" Such an answer certainly gives a
great color to Moore's suspicion, since it is hardly possible to
conceive that Lord Moira took on himself the responsibility of giving it
without a previous knowledge that it would be approved by his royal
master. In a constitutional point of view, there can, it will probably
be felt, be no doubt that the two lords had a right to the liberty they
required. And the very men concerned, the great officers of the
household, were evidently of the same opinion, since the chief, Lord
Yarmouth, informed Sheridan that they intended to resign, in order that
he might communicate that intention to Lord Grey; and Sheridan, who
concealed the intelligence from Lord Grey, can hardly be supposed, any
more than Lord Moira, to have acted in a manner which he did not expect
to be agreeable to the Prince.
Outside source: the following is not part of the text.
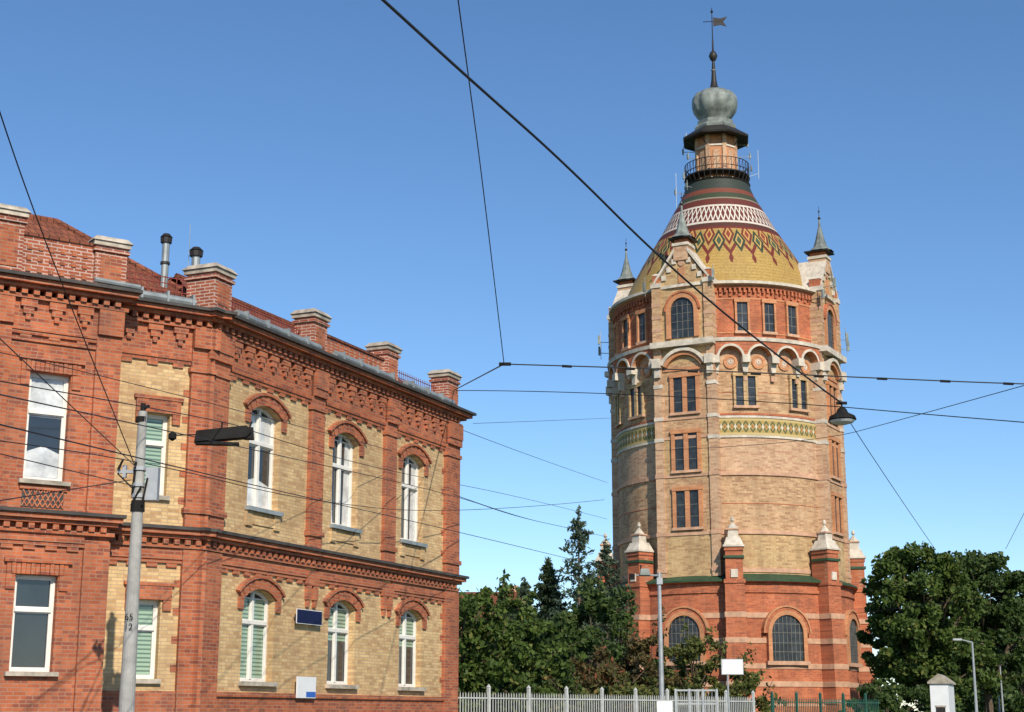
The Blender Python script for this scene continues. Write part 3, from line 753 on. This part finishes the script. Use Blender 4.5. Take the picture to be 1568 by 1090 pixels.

But, in Canning's opinion, this question
of the household was only the ostensible pretext, and not the real
cause, of those two lords rejecting the Regent's offers; the real cause
being, as he believed, that the Prince himself had already named Lord
Wellesley as Prime-minister, and that they were resolved to insist on
the right of the Whig party to dictate on that point to the Regent,[170]
just as, in 1782, Fox had endeavored to force the Duke of Portland on
the King, when his Majesty preferred Lord Shelburne.